■ Exercise input
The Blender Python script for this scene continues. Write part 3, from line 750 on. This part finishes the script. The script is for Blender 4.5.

...

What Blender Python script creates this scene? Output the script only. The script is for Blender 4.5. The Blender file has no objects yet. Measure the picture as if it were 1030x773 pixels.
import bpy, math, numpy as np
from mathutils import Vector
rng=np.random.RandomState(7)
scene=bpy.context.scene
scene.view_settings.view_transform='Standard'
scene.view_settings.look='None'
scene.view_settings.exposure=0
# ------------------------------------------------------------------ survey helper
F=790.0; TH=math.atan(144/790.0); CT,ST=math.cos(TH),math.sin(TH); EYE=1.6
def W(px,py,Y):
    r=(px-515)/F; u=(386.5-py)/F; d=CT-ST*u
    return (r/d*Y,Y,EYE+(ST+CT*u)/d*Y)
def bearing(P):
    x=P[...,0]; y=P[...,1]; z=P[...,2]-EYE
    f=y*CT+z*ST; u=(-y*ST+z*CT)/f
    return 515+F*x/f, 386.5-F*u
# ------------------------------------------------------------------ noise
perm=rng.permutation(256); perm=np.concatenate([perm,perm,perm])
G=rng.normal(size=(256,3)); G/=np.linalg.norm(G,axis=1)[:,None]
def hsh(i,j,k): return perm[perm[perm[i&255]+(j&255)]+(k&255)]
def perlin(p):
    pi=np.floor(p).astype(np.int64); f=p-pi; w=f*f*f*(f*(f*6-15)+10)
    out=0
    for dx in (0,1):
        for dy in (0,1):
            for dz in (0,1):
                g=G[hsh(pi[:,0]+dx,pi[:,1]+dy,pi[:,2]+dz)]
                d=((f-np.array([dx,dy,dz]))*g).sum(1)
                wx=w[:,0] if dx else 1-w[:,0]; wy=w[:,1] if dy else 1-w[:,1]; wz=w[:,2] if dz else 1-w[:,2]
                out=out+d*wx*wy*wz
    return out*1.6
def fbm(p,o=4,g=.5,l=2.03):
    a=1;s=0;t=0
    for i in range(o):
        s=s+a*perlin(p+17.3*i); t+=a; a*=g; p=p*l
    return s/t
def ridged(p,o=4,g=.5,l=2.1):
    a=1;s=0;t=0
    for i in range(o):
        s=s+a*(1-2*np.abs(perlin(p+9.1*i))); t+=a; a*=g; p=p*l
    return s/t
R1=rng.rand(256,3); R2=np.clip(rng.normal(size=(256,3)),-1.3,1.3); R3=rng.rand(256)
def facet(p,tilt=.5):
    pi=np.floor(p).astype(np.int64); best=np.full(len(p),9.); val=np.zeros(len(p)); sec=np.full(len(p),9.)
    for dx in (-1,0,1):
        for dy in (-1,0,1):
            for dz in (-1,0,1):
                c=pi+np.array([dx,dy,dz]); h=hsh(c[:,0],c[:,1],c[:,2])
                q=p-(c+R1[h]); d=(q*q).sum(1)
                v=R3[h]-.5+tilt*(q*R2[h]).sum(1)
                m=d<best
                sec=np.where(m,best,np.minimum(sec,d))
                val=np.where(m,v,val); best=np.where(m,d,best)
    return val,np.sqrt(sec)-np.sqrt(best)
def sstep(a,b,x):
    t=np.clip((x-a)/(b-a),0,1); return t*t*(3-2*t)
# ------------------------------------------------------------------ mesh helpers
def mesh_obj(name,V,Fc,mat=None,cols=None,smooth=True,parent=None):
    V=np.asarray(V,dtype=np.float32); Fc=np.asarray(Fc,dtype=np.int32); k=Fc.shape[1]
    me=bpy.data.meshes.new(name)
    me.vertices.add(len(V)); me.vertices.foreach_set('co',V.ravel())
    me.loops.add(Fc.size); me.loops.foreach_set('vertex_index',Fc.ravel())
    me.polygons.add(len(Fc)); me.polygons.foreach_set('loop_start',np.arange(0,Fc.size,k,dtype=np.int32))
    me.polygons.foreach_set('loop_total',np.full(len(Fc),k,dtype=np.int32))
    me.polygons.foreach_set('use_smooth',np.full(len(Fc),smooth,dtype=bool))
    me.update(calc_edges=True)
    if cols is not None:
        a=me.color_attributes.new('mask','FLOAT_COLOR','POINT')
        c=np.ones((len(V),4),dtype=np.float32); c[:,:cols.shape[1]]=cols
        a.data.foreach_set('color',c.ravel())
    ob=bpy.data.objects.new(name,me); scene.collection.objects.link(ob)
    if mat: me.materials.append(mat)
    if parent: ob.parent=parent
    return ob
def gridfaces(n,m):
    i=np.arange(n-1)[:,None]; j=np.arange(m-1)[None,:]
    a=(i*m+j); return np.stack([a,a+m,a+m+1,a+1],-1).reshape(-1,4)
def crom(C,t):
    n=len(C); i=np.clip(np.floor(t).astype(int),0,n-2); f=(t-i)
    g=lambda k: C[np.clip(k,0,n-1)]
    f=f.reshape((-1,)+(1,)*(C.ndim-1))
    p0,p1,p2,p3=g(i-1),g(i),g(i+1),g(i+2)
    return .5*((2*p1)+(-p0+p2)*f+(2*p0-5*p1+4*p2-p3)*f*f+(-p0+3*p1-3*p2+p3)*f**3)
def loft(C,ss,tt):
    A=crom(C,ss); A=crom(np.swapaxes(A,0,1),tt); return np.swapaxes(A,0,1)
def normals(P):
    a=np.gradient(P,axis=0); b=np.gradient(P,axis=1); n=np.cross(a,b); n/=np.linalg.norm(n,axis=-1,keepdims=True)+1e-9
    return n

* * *

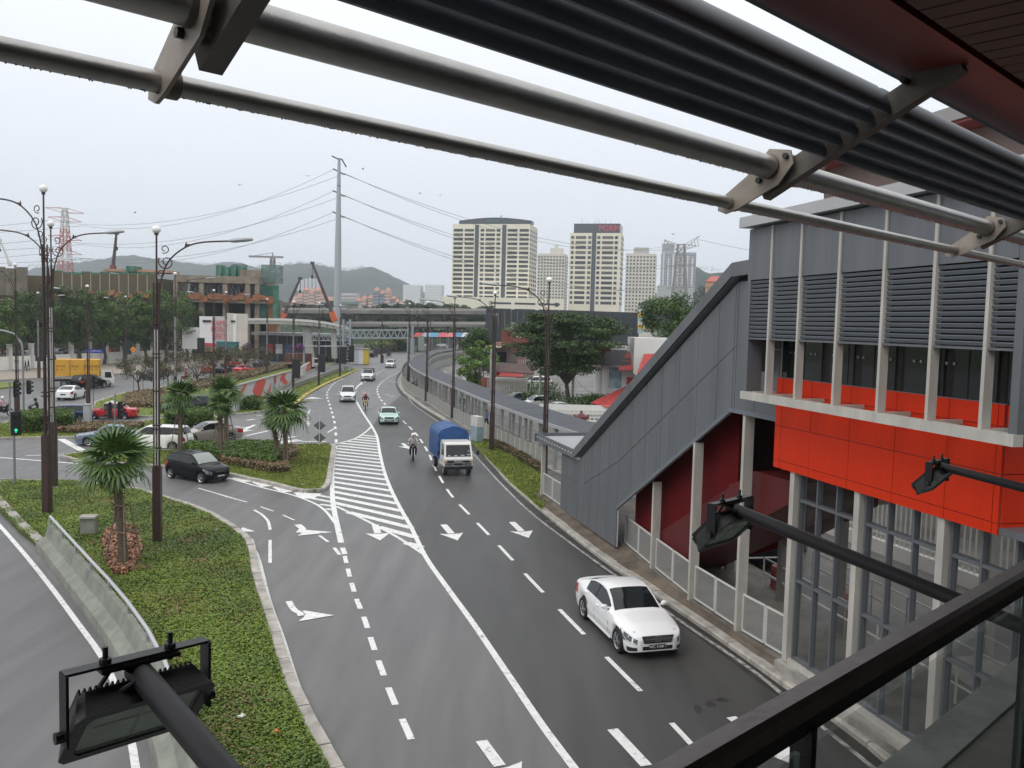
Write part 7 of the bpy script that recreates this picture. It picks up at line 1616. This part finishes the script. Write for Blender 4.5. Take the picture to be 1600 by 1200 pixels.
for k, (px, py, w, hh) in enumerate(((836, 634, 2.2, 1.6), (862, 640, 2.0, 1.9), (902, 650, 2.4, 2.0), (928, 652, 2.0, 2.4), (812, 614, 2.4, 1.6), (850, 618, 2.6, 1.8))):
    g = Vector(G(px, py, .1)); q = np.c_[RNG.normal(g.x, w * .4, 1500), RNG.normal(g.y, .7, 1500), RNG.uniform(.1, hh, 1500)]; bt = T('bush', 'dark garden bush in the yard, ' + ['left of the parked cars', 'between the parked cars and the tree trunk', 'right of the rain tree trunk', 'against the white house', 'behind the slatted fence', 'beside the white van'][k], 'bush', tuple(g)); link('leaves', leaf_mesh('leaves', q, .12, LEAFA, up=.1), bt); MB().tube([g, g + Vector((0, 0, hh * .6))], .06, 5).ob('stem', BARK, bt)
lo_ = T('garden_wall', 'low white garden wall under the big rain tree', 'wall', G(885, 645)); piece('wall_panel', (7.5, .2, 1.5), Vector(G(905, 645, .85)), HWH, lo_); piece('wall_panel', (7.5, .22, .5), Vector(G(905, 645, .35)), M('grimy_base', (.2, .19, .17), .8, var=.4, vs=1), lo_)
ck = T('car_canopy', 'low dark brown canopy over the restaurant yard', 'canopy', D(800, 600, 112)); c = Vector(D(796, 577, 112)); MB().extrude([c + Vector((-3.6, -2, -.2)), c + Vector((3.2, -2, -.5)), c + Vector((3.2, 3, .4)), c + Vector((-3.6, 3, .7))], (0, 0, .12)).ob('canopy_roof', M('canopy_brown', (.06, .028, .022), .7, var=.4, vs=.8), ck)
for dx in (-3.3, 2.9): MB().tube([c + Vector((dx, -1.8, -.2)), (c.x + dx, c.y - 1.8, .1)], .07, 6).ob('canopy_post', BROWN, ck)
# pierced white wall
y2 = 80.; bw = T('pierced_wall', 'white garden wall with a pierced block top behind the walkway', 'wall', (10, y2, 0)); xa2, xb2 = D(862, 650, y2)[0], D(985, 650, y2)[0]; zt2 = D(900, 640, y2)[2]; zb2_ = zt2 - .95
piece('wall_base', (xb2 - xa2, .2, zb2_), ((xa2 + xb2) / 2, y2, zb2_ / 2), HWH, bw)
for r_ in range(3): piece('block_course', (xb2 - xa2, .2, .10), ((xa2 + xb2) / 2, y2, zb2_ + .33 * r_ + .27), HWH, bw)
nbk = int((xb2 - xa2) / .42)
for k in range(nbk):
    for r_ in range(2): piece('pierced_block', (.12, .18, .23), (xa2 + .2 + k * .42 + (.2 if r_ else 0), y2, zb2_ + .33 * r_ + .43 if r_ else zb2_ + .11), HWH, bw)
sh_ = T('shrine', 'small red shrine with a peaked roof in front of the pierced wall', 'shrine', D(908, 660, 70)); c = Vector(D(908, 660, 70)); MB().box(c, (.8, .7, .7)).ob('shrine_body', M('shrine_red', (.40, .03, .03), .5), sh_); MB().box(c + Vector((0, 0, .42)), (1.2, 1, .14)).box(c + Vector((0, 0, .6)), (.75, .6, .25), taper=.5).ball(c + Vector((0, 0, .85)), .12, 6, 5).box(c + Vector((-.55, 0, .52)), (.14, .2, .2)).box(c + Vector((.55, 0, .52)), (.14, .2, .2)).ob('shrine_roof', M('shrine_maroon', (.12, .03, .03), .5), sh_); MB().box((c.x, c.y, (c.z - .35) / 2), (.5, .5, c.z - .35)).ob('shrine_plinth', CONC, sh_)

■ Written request
Copy down every line of the entries containing the word "part".

■ Full response
The Blender Python script for this scene continues. Write part 3, from line 750 on. This part finishes the script. The script is for Blender 4.5.
Write part 7 of the bpy script that recreates this picture. It picks up at line 1616. This part finishes the script. Write for Blender 4.5. Take the picture to be 1600 by 1200 pixels.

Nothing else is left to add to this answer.